> _Problem_: Extract every line where the string "from" appears.

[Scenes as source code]
===
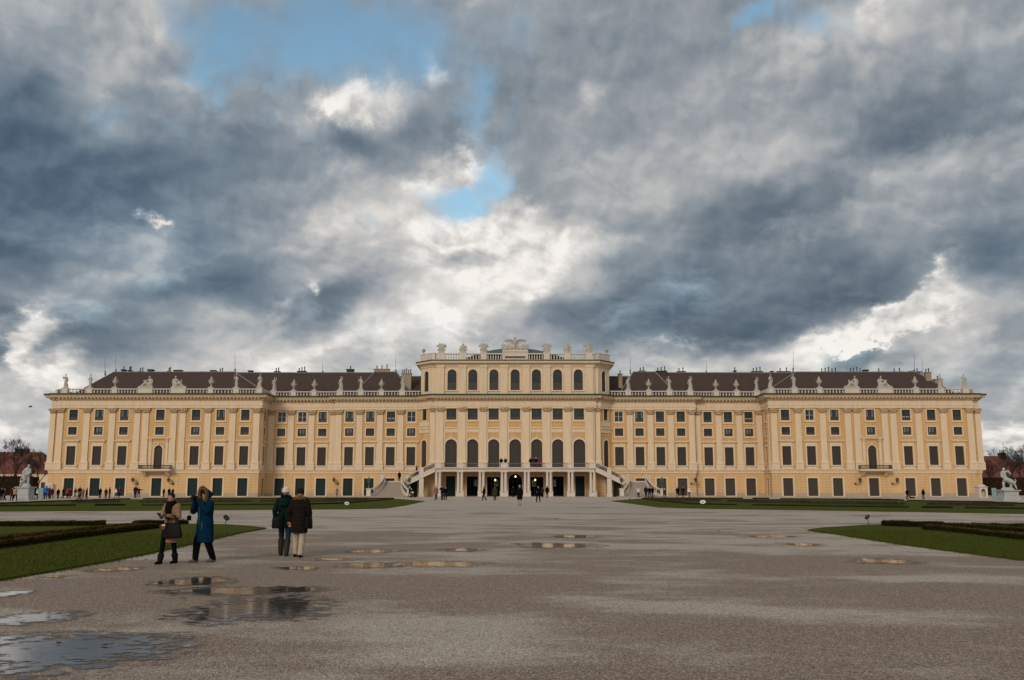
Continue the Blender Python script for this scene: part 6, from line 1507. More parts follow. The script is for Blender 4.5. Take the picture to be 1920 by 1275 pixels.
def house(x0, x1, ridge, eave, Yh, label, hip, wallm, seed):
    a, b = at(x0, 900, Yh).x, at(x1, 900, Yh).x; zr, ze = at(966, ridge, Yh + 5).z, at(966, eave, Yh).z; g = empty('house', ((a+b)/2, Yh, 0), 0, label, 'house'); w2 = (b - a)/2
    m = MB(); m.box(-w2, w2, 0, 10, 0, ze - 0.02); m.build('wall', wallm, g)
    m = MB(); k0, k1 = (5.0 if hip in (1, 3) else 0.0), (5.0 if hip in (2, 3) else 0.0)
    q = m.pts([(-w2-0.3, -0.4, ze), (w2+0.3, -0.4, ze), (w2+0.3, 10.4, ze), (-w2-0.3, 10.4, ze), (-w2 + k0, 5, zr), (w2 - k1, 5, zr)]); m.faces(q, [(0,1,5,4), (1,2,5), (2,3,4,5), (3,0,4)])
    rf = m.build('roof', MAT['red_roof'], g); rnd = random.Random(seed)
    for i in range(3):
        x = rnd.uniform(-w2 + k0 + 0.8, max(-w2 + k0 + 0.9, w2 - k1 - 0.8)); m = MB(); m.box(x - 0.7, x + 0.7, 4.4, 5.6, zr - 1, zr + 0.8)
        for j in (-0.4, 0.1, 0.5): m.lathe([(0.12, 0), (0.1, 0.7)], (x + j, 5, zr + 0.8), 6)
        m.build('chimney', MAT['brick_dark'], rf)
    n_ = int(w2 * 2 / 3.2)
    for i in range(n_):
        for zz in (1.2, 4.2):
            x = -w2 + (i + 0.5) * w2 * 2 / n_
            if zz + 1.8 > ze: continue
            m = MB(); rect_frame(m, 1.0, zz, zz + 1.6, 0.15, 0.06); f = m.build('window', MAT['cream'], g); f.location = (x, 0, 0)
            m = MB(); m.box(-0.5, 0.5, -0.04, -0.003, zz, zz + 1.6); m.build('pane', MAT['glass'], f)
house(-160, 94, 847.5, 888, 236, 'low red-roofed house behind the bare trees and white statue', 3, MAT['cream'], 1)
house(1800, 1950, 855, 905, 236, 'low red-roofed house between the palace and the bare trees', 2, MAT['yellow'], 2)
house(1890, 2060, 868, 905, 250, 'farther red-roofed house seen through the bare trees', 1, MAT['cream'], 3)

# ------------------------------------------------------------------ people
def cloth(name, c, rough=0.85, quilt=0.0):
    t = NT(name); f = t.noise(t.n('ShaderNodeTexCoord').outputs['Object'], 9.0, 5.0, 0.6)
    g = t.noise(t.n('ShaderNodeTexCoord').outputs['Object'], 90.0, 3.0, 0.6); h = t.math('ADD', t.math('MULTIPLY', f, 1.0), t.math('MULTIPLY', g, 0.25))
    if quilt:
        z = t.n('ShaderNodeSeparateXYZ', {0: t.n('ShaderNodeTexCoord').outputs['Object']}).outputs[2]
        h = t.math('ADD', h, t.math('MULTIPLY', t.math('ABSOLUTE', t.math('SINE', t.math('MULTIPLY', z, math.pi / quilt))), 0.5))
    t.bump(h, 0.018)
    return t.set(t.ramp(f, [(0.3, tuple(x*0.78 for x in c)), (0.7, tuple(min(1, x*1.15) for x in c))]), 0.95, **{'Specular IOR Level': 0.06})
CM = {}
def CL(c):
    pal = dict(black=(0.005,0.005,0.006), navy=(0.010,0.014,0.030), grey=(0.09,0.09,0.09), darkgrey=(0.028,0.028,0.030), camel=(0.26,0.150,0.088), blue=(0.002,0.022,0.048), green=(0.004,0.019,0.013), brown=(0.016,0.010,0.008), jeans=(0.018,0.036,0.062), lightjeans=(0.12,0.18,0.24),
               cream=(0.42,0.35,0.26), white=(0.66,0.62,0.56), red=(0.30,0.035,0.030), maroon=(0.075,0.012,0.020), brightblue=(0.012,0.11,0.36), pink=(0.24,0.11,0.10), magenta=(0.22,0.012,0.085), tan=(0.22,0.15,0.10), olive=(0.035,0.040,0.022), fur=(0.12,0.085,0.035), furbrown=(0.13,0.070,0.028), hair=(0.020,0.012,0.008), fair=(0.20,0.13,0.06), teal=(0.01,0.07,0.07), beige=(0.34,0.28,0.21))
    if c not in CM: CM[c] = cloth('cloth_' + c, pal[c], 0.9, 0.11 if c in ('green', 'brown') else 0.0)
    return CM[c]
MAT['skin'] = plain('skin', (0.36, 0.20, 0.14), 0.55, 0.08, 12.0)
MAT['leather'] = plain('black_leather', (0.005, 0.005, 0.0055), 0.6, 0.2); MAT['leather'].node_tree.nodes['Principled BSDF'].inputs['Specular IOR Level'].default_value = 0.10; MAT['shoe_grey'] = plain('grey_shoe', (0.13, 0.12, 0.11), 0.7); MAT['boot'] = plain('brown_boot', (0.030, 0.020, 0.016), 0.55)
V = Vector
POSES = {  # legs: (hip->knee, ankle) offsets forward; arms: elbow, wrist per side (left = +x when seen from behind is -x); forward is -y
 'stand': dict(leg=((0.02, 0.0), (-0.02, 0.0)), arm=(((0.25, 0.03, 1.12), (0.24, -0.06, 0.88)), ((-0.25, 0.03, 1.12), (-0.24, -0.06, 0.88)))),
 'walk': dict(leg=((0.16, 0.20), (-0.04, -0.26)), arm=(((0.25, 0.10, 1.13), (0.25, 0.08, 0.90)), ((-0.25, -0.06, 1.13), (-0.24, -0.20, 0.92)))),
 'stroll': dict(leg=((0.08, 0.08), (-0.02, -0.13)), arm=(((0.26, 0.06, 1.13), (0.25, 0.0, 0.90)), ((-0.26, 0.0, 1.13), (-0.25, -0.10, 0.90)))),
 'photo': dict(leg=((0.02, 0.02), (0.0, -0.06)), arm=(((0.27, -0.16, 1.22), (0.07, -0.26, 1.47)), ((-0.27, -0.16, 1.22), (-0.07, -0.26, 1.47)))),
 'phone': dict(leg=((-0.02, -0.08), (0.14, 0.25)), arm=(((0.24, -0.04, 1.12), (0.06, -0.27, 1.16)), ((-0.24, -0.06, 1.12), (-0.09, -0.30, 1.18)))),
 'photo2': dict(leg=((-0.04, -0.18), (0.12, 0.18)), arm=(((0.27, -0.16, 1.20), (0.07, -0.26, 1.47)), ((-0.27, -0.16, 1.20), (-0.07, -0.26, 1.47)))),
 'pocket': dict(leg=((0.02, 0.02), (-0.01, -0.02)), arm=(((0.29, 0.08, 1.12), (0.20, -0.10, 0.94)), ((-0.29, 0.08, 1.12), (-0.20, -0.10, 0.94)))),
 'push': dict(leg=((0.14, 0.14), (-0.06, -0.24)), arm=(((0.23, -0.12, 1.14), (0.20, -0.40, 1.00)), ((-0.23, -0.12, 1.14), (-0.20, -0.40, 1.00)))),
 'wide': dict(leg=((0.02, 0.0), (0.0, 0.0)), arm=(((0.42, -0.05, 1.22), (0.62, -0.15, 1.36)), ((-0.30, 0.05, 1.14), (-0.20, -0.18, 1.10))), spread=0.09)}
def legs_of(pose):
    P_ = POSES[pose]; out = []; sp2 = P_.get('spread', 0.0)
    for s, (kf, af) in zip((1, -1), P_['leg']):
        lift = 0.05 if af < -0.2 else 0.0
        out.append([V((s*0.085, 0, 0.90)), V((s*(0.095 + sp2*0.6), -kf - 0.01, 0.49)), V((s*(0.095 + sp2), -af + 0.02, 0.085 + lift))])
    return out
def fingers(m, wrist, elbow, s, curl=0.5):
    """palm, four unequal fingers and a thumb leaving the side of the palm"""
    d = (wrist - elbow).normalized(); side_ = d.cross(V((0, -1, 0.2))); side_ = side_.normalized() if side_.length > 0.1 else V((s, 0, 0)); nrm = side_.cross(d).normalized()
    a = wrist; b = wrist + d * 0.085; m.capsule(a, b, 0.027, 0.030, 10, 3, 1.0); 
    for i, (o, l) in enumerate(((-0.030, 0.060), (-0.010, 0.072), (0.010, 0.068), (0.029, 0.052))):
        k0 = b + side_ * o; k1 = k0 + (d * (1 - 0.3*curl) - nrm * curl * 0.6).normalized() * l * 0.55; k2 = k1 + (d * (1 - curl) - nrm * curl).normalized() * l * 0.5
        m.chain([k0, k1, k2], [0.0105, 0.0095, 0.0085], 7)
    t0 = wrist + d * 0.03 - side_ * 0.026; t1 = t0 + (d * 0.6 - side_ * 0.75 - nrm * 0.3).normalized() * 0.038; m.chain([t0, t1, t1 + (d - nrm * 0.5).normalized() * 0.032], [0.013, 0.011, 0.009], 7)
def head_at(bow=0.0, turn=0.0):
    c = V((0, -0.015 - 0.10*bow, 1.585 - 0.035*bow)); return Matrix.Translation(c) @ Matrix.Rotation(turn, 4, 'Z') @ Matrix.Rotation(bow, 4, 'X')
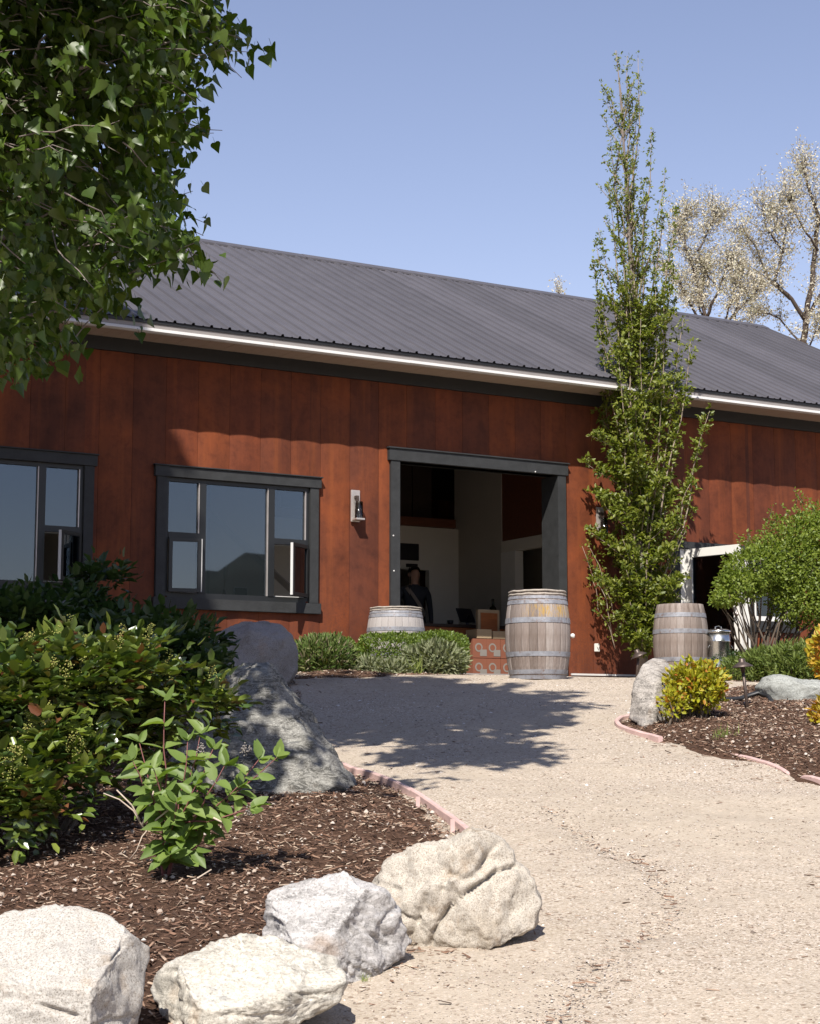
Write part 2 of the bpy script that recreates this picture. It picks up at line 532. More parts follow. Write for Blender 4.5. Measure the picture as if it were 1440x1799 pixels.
===
> _Finished task_:
Continue the Blender Python script for this scene: part 6, from line 1507. More parts follow. The script is for Blender 4.5. Take the picture to be 1920 by 1275 pixels.
POSES = {  # legs: (hip->knee, ankle) offsets forward; arms: elbow, wrist per side (left = +x when seen from behind is -x); forward is -y